The Defense Advanced Research Projects Agency (DARPA) has issued a $9.4 million grant to the Georgia Institute of Technology to develop new ways to monitor low-power, embedded IoT devices for malicious software, without affecting their operation.

According to the researchers at Georgia Tech, the technique will rely on receiving and analyzing side-channel signals, electromagnetic emissions that are produced unintentionally by the electronic devices as they execute programs.

These signals are produced by semiconductors, capacitors, power supplies and other components, and can currently be measured up to a half-meter away from operating IoT devices, said the researchers.

By comparing these unintended side-channel emissions to a database of what the devices should be doing when they are operating normally, researchers can tell if malicious software has been installed.

Within the next four years, it is projected that 30 billion IoT devices will be in operation, doing everything from controlling home heating and air conditioning to sensing and managing critical infrastructure.

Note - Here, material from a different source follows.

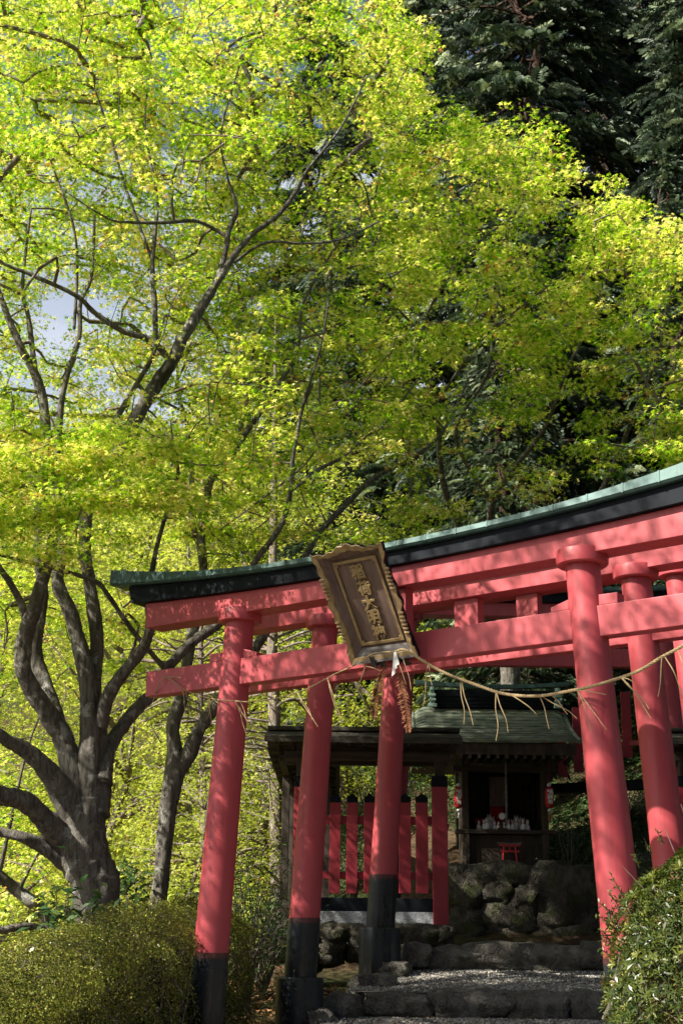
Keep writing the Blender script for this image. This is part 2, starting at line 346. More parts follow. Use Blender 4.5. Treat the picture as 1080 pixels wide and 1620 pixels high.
# ------------------------------------------------------------------ torii gates
NT, NB = 2.245, 2.035            # top and bottom of the tie beam above the black band
def torii(loc, yaw, S, label, Hr=2.553, bat=.07, pad=.0, gz_=-.9, end=2.52, post=True, seams=True, k=1.0):
    """x along the gate, y away from the camera, z=0 at the top of the black pillar bands"""
    t = empty('torii_gate', loc, -yaw); tag(t, label, 'torii gate', 'red torii gates over the path')
    t.scale = (k, k, k)
    for s in (-1, 1):
        off = lambda z, s=s: s*(S/2 + bat*(Hr-z))
        r = lambda z: .134 + (.117-.134)*z/Hr
        p = MB().lathe([(r(0), .0), (r(1), 1), (r(2), 2), (r(Hr), Hr+.005)], n=40, off=off).build('pillar', M['red'], t, True)
        MB().lathe([(r(-.55)+.004, gz_), (r(-.5)+.004, -.5), (r(0)+.004, 0), (r(0)-.01, .001)], n=40, off=off).build('base_band', M['bandblack'], p, True)
        if pad: MB().lathe([(.205, gz_-.1), (.205, -pad-.012), (.193, -pad)], n=40, off=lambda z, s=s: s*(S/2+bat*(Hr+pad+.1))).build('plinth', M['bandblack'], p, True)
        MB().lathe([(.118, Hr-.001), (.165, Hr-.004), (.175, Hr+.004), (.184, Hr+.088), (.178, Hr+.098), (.1, Hr+.0985)], n=40, off=lambda z, s=s: s*(S/2)).build('collar', M['red'], p, True)
    us = [(-1+2*i/48) for i in range(49)]
    # lintel below the cap beam
    def loft(e, yf, lo, hi, name, m, slant=0, yb=None):
        yb = yf if yb is None else yb
        sec = []
        for q in us:
            a = q*e; b = q*(e+slant); sec.append([(a, -yf, lo(a)), (b, -yf, hi(b)), (b, yb, hi(b)), (a, yb, lo(a))])
        return MB().strip(sec).build(name, m, t, False, .004)
    sh = loft(end, .10, lambda u: 2.605-.002+.004*u*u*.5, lambda u: 2.755+.0117*u*u, 'lintel', M['red'], .015)
    loft(end+.14, .15, lambda u: 2.757+.0117*u*u, lambda u: 2.858+.0187*u*u, 'cap_beam', M['black'], .04)
    top = lambda u: 2.862+.0187*u*u; ex = lambda u: .046+.085*max(0, (abs(u)-1.1)/1.77)**2
    sec = []; E2 = end+.36
    for q in us:
        u = q*E2; b = top(u); h = ex(u)
        sec.append([(u, -.19, b), (u, -.205, b+.018), (u, -.20, b+h+.01), (u, 0, b+h+.03), (u, .20, b+h+.01), (u, .205, b+.018), (u, .19, b)])
    sb = MB().strip(sec)
    if seams:
        n = 22
        for i in range(n):
            u = (-1+2*(i+.5)/n)*E2; b = top(u); h = ex(u); a = .006
            s2 = []
            for uu in (u-a, u+a): s2.append([(uu, -.19, b+.012), (uu, -.2085, b+.012), (uu, -.204, b+h+.013), (uu, 0, b+h+.034), (uu, .204, b+h+.013), (uu, .2085, b+.012), (uu, .19, b+.012)])
            sb.strip(s2)
    sb.build('copper_roof', M['copper'], t)
    # tie beam with the wedges where it runs through the pillars
    nu = MB().box((0, 0, (NT+NB)/2), (2*(end-.0), .12, NT-NB)).build('tie_beam', M['red'], t, False, .005)
    for s in (-1, 1):
        ax = S/2 + bat*(Hr-NT)
        for q in (-1, 1):
            x0 = s*ax+q*.112; x1 = s*ax+q*.25
            P = [(x0, -.05, NT+.003), (x1, -.05, NT+.003), (x1, -.05, NT+.035), (x0, -.05, NT+.075), (x0, .05, NT+.003), (x1, .05, NT+.003), (x1, .05, NT+.035), (x0, .05, NT+.075)]
            if q*s > 0: P = [(x, y, z if z < NT+.01 else (NT+.075)) for x, y, z in P]
            MB().add(P, [(0, 1, 2, 3), (7, 6, 5, 4), (0, 4, 5, 1), (1, 5, 6, 2), (2, 6, 7, 3), (3, 7, 4, 0)]).build('wedge', M['red'], t, False, .003)
    MB().box((0, 0, (NT+2.604)/2), (.235, .10, 2.600-NT-.004)).build('strut', M['red'], t, False, .004)
    return t
YAW = .65; UX = Vector((math.cos(YAW), -math.sin(YAW), 0)); NX = Vector((math.sin(YAW), math.cos(YAW), 0))
T1 = Vector((.418, 10.067, -.032))
torii(T1, YAW, 3.09, 'nearest red torii gate carrying the wooden name plaque and straw rope', gz_=-1.0)
torii((1.095, 11.514, .261), YAW, 3.09, 'second red torii gate directly behind the gate with the plaque', pad=.49, gz_=-.9)
torii((1.83, 13.093, .711), YAW, 3.09, 'third red torii gate, its left pillar standing before the slatted fence', pad=.50, gz_=-1.1)
q4 = at(845, 1055, 15.6)
torii((q4.x, 15.6, q4.z-NB), .0, 2.90, 'rearmost red torii gate squarely facing the shrine', gz_=-1.4, end=2.3)
def onT(px, py, off=0.):
    """point on a plane parallel to the first gate, off metres behind its axis"""
    d = Vector(F*FOC + R2*(px-540) - U2*(py-810)); c = T1+NX*off
    return d*(c.dot(NX)/d.dot(NX))

# ------------------------------------------------------------------ name plaque
def plaque():
    bot = T1 + NX*(-.085) + Vector((0, 0, 2.085)); topv = NX*(-.50)+Vector((0, 0, .745))
    L = topv.length; Z = topv.normalized(); X = UX; Y = Z.cross(X)      # Y points back
    t = empty('name_plaque', (0, 0, 0)); tag(t, 'brown wooden name plaque with carved frame and gold lettering leaning from the nearest gate', 'sign')
    t.matrix_world = Matrix(((X.x, Y.x, Z.x, bot.x), (X.y, Y.y, Z.y, bot.y), (X.z, Y.z, Z.z, bot.z), (0, 0, 0, 1)))
    wt, wb = .64, .60
    W_ = lambda z: (wb+(wt-wb)*z/L)/2
    # field
    i0 = .105
    MB().strip([[(-W_(.10)+i0, -.012, .105), (W_(.10)-i0, -.012, .105), (W_(.10)-i0, .03, .105), (-W_(.10)+i0, .03, .105)],
                [(-W_(L)+i0, -.012, L-.10), (W_(L)-i0, -.012, L-.10), (W_(L)-i0, .03, L-.10), (-W_(L)+i0, .03, L-.10)]]).build('board', M['plq'], t)
    # inner gold border as a thin frame
    b = MB(); z0, z1, xi = .12, L-.115, W_(.5)-.118; bw = .022
    b.box((0, -.022, z0+bw/2), (2*xi, .014, bw)).box((0, -.022, z1-bw/2), (2*xi, .014, bw))
    for s in (-1, 1): b.box((s*(xi-bw/2), -.022, (z0+z1)/2), (bw, .014, z1-z0-2*bw-.001))
    for s in (-1, 1):
        for zz, q in ((z0+bw, 1), (z1-bw, -1)): b.box((s*(xi-bw-.008), -.0225, zz+q*.009), (.015, .012, .017))
    b.build('inner_border', M['gold'], t, False, .002)
    # flared sloping frame: inner edge low, outer edge raised, scalloped outline
    def outline(n=30):
        P = []
        r = random.Random(5)
        for i in range(n): P.append(('b', i/n))
        for i in range(n*2): P.append(('r', i/(n*2)))
        for i in range(n): P.append(('t', i/n))
        for i in range(n*2): P.append(('l', i/(n*2)))
        out = []; inn = []
        for sd, q in P:
            wav = .010*math.sin(q*PI*14)*(abs(math.sin(q*PI)) > .3) + .014*math.cos(q*PI*4)-.014
            if sd == 'b': x = -W_(0)+q*2*W_(0); z = .0; oz = -wav*.2; o = (x, z+oz); ii = (-W_(.1)+i0+q*2*(W_(.1)-i0), .105)
            if sd == 'r': z = q*L; o = (W_(z)+wav, z); ii = (W_(z)-i0, .105+q*(L-.205))
            if sd == 't': x = W_(L)-q*2*W_(L); o = (x, L+.022*math.cos((q-.5)*PI*2)*.9 + wav*.8); ii = (W_(L)-i0-q*2*(W_(L)-i0), L-.10)
            if sd == 'l': z = L-q*L; o = (-W_(z)-wav, z); ii = (-W_(z)+i0, L-.10-q*(L-.205))
            out.append(o); inn.append(ii)
        return out, inn
    out, inn = outline(); n = len(out)
    def ringmesh(name, m, rings, parent=t):
        mb = MB()
        for rg in rings: mb.v += rg
        for k in range(len(rings)-1):
            for j in range(n): mb.f.append((k*n+j, k*n+(j+1) % n, (k+1)*n+(j+1) % n, (k+1)*n+j))
        return mb.build(name, m, parent)
    lerp = lambda a, b, q: (a[0]+(b[0]-a[0])*q, a[1]+(b[1]-a[1])*q)
    R = lambda q, y, sc=0: [(lerp(i, o, q)[0], y, lerp(i, o, q)[1]) for i, o in zip(inn, out)]
    ringmesh('frame', M['plq'], [R(0, .03), R(0, -.012), R(.05, -.02), R(.52, -.062)])
    ringmesh('gilt_edge', M['gold'], [R(.52, -.061), R(.56, -.076), R(.97, -.088), R(1.0, -.080)])
    ringmesh('back_edge', M['black'], [R(1.001, -.079), R(1.02, -.066), R(.9, -.035), R(.4, .035), R(0, .035)])
    # carved ripples standing on the side edges
    for s in (-1, 1):
        for c0 in (.68, .30):
            for i in range(6):
                z = c0*L + (i-2.5)*.030; x = s*(W_(z)-.028)
                MB().tube([(x-s*.022, -.080, z), (x, -.088, z+.002), (x+s*.020, -.086, z)], [.008, .012, .009], 8).build('carved_ripple', M['gold'], t, True)
    # grey weathered lower rail
    MB().strip([[(-W_(0)+.03, -.095, .005), (-W_(0)+.03, -.06, .002), (W_(0)-.03, -.06, .002), (W_(0)-.03, -.095, .005)],
                [(-W_(0)+.10, -.035, .098), (-W_(0)+.10, -.02, .098), (W_(0)-.10, -.02, .098), (W_(0)-.10, -.035, .098)]]).build('lower_rail', M['plqgrey'], t, False, .003)
    for s in (-1, 1):
        br = MB().box((s*.105+.02, -.100, .02), (.036, .012, .07)).box((s*.105+.02, -.05, -.022), (.04, .11, .014)).box((s*.105+.02, .02, -.05), (.045, .05, .07))
        br.build('bracket', M['iron'], t, False, .002)
    # the five characters, top to bottom
    chars = '稲荷大明神'; zc = L-.205; stp = (L-.36)/4.0
    for i, ch in enumerate(chars):
        c = bpy.data.curves.new('character', 'FONT'); c.body = ch; c.size = .118; c.align_x = 'CENTER'; c.align_y = 'CENTER'; c.extrude = .008; c.offset = .0026; c.bevel_depth = .0015
        o = bpy.data.objects.new('character', c); COL.objects.link(o)
        me = bpy.data.meshes.new_from_object(o.evaluated_get(bpy.context.evaluated_depsgraph_get())); bpy.data.objects.remove(o)
        me.materials.clear(); me.materials.append(M['gold']); o = bpy.data.objects.new('character', me); COL.objects.link(o); o.parent = t
        V = np.empty(len(me.vertices)*3); me.vertices.foreach_get('co', V); V = V.reshape(-1, 3)
        cx = (V[:, 0].max()+V[:, 0].min())/2; cy = (V[:, 1].max()+V[:, 1].min())/2
        V[:, 0] -= cx; V[:, 1] -= cy; me.vertices.foreach_set('co', V.reshape(-1))
        o.rotation_euler = (PI/2, 0, 0); o.location = ((-.004, .006, .0, .002, -.003)[i], -.019, L-.14-.62*(.115, .325, .515, .695, .885)[i])
plaque()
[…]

Most of these devices are small, with limited processor power and memory. Their limited computing capabilities means they can’t run the kinds of malware protection software found on laptop computers, and they cannot use virtualization and other technology to protect the system software even when an application is taken over by an attacker, said the researchers.

This means that once attackers compromise the internet-connected application, they typically “own” the entire IoT device and can even make it falsely respond to traditional queries about its own security status.

“The main challenge from a security perspective is to make these devices secure so somebody can’t take them over,” said Alenka Zajic, the project’s principal investigator and an assistant professor in the School of Electrical and Computer Engineering at the Georgia Institute of Technology.

“There will be a lot of processing power out there that needs to be monitored, but you can’t just put traditional security software on that processor because it doesn’t have enough power for both the security software and the tasks the device is supposed to be doing,” he added.

“If somebody inserts something into the program loop, the peaks in the spectrum will shift and we can detect that,” Zajic said. “This is something that we can monitor in real time using advanced pattern-matching technology that uses machine learning to improve its performance.”

Ultimately, researchers expect the project, which has been named Computational Activity Monitoring by Externally Leveraging Involuntary Analog Signals (CAMELIA), to be capable of monitoring several IoT devices simultaneously. That will require development of advanced processing techniques able to differentiate signals from each device, and new antennas able to pick up the signals from a greater distance, the researchers said.